EXERCISE GOAL:
Wherever a line below holds the word "Python", copy that line.
▬▬▬
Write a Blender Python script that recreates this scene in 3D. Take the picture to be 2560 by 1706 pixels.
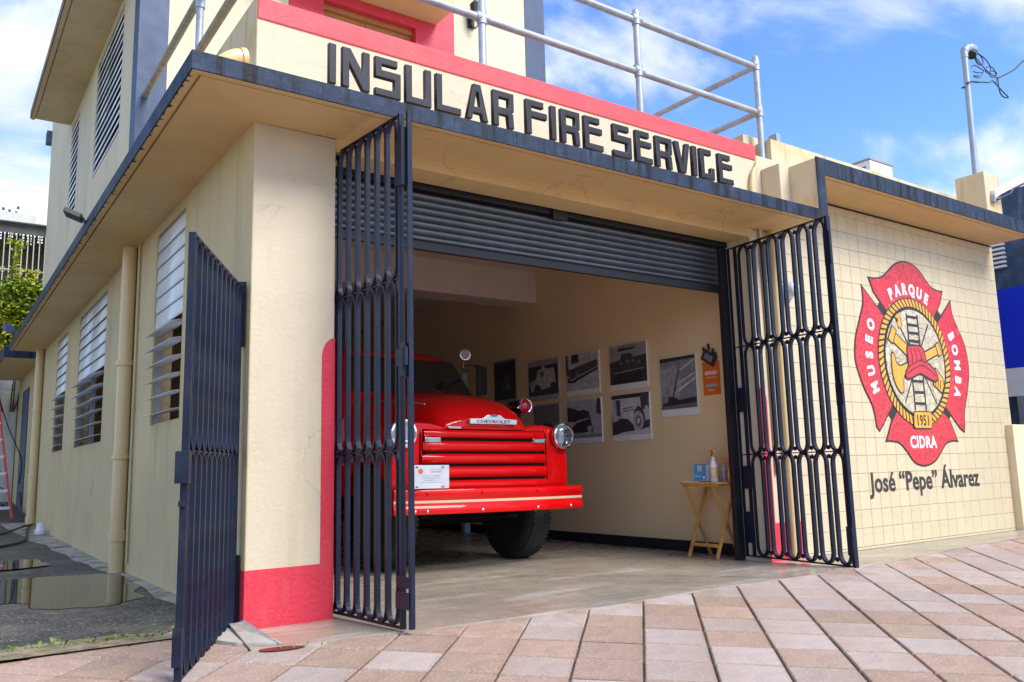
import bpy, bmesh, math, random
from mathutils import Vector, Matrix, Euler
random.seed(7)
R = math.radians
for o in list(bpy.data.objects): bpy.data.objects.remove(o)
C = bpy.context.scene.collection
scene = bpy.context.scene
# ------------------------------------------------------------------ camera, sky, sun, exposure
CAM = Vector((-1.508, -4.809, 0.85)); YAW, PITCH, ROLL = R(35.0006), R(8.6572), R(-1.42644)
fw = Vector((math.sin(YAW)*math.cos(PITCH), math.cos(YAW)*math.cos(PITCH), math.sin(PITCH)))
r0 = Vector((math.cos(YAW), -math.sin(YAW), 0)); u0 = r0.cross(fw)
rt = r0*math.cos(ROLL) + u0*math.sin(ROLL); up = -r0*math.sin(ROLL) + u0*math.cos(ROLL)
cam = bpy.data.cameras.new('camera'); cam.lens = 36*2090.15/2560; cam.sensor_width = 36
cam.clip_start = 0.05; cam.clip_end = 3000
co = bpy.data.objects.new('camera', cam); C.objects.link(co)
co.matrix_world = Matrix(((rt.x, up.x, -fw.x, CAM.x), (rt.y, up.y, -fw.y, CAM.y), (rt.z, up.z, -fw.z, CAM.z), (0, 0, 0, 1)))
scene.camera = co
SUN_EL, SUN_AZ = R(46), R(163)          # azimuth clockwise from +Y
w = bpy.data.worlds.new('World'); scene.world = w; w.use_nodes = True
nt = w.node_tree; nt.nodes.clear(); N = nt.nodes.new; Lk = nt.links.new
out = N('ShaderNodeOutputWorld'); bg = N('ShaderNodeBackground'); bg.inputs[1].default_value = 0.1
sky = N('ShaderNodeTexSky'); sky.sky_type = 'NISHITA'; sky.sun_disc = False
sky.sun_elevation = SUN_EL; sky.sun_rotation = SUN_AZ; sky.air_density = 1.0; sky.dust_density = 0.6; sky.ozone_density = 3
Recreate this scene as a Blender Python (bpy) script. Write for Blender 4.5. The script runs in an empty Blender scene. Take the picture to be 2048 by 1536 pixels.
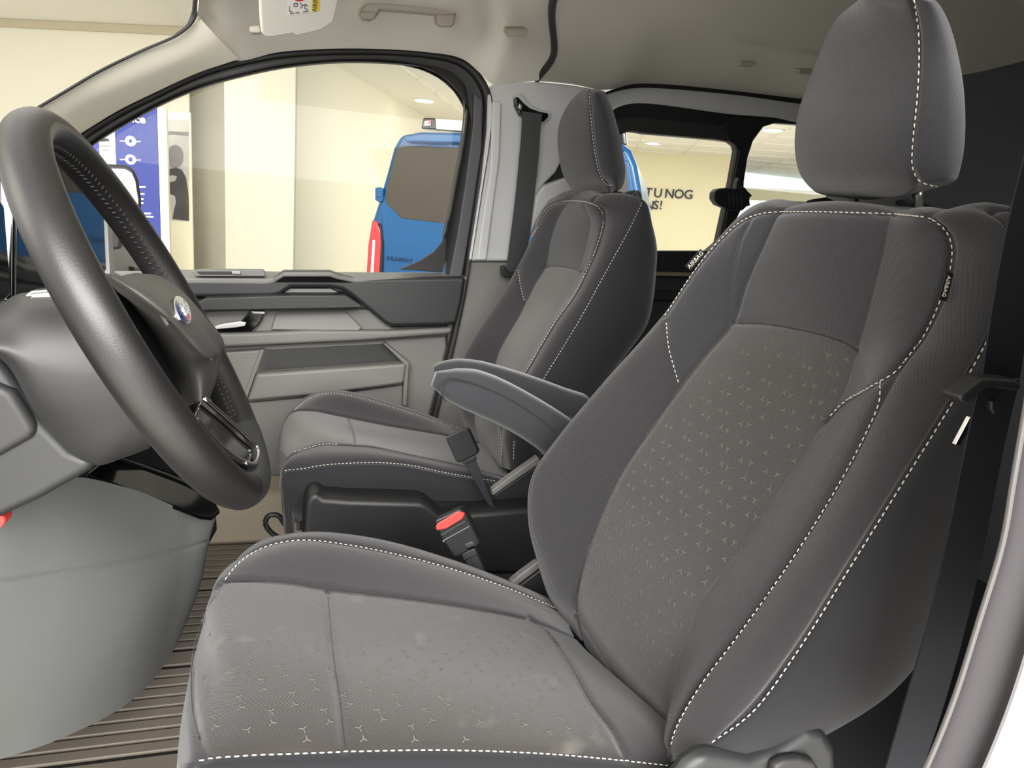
▬▬▬
ANSWER TO THE EXERCISE:
Write a Blender Python script that recreates this scene in 3D. Take the picture to be 2560 by 1706 pixels.
Recreate this scene as a Blender Python (bpy) script. Write for Blender 4.5. The script runs in an empty Blender scene. Take the picture to be 2048 by 1536 pixels.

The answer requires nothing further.